Fried chicken liver, feta cheese in filo pastry–digging into Lebanese cuisine

Everywhere we turned in Dubai, Filipinos came into view. Most of them didn’t know I was Filipino so when I spoke, they looked at me stunned. After realizing their mistake, one of them said, “Kalahi ka pala!”

While the city has the world’s tallest tower (Burj Khalifa), first-rate hotels like the seven-star Burj Al Arab, the man-made islands called The Palms and so many malls that there is hardly time to shop at all of them during a short visit, the desert that can still be seen all around was a reminder of just what Dubai was before its emirs decided to transform a part of the country into a gleaming city.

Just before sundown, when the desert sands are cooler, several vehicles make their way to the starting point of a hair-raising ride through the dunes. This is the desert adventure, a scream fest the faint of heart shouldn’t be allowed to experience. But at the end of it, there is dining under the desert skies.

It is a taste of the Bedouin life, or so we imagined. Over low tables, we feasted on a salad, yellow split peas, spaghetti with ground meat, and grilled minced meat on kofta or rice.

A Filipino took our photo memento, an all-around guy who also handled the falcon for those who wanted to experience carrying one on the forearm.

Enthralling dances

And to complete that evening, two Middle Eastern dances had the audience enthralled. A man in colorful costume began his whirling dervish routine, round and round for several minutes, the costume rising and falling and lighting up toward the end. We expected a belly dancer, and she arrived tall and slim in her orange costume—a Russian, we were told, because I can’t imagine an Arab woman shedding her long black abaya (some with brands like Chanel) before an audience.

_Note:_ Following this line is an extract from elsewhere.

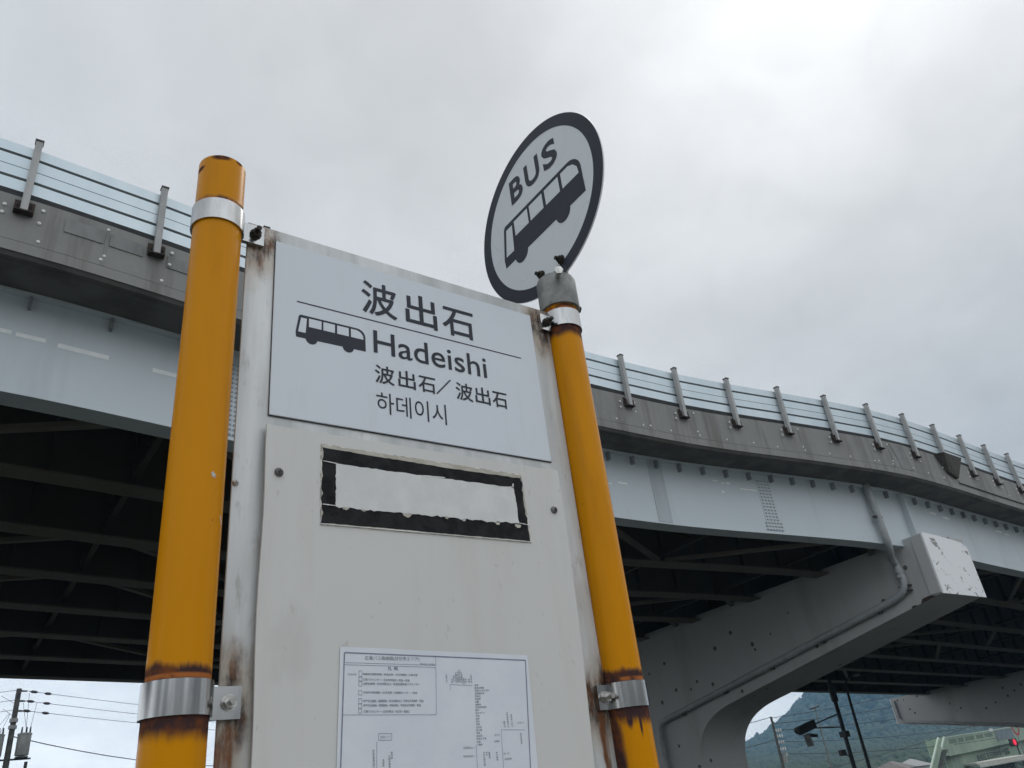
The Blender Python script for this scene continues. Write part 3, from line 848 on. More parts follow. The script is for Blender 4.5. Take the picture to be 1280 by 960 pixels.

Maria Alba, a Filipina staff member of media relations at the United Arab Emirates, one of our hosts on this trip (the other being the Dubai Department of Tourism and Commerce Marketing), invited us to a Lebanese dinner at Abd el Waha. Lebanon has one of the most varied cuisines in the region because it has four seasons, and also because, back when most Middle Eastern countries were very conservative, it was already cosmopolitan.

We had familiar cold mezze dishes such as the dips of hommos (chickpea) and moutabal (eggplant) and the salad of tabouleh made of parsley and cracked wheat (bulgur) and stuffed vine leaves (warak eubab bu zeut).

Spectacular show

Quite new to me were a salad that had toasted pita bread on top (fatoush); balls of goat cheese covered with cumin, cayenne, mint leaves and olive oil (shanklish); and raw ground meat dishes made of lamb (kebeh nayyeh), again mixed in with cracked wheat, and one made of beef and garlic paste (tebleh).

All the hot mezze came at once. The favorite at the table was fried chicken liver (sawda dajaj), confirming that Middle Easterners know how to cook liver. Two kinds of sausages included the semi-dry sojok and a combination of ground beef and lamb called makanek. Potatoes were cooked as French fries and cubed, then fried and sweetened (batata zezbra). There was feta cheese encased in filo pastry (rekakat) and the Lebanese meat empanada called sambousik.

We had respites in between by running out to see the water ballet, a spectacular fountain show, so that when the main course came we could eat some more. It had grilled choices of shrimps, lamb, fish and chicken. Rice was provided and bread was always there.

I love Middle Eastern desserts, and the milk pudding with nuts and aromatic with rose water (mouhallabiyeh) plus the pancakes with walnuts and cinnamon, dipped in special syrup (atayef ashta), could have been all I ate, and I would have been happy.

Aromatic spices

I wish I had bought earlier Claudia Roden’s “A New Book of Middle Eastern Cuisine” (Penguin Books, 1985) so that I had a hint as to the spices needed for all those dishes. It would have been handy as I negotiated through the Spice Souk, a must-visit for people who love to cook and eat. I could have bought sumac used in the fatoush and pomegranate molasses for the chicken liver.

We inhaled the aromatic spices, were drawn to the dried rose buds and the asafetida (gum resin) because those were introduced to us in books. On hindsight, we were unaware that some containers had spice mixes such as zahtar (wild thyme, sumac, toasted sesame seeds), used to top breads for the local pizza.

Of course, Dubai pasalubong had to be something from the place. We surprised, again, two Filipinos when we asked where the baklava was being sold at the supermarket. And Filipinos who know the place recommended Choc & Nut for chocolate-covered dates, dates stuffed with walnuts and almonds and the exceptional pistachios, lemon-scented or plain.

All those disappeared so fast, and the main culprit was this Filipino.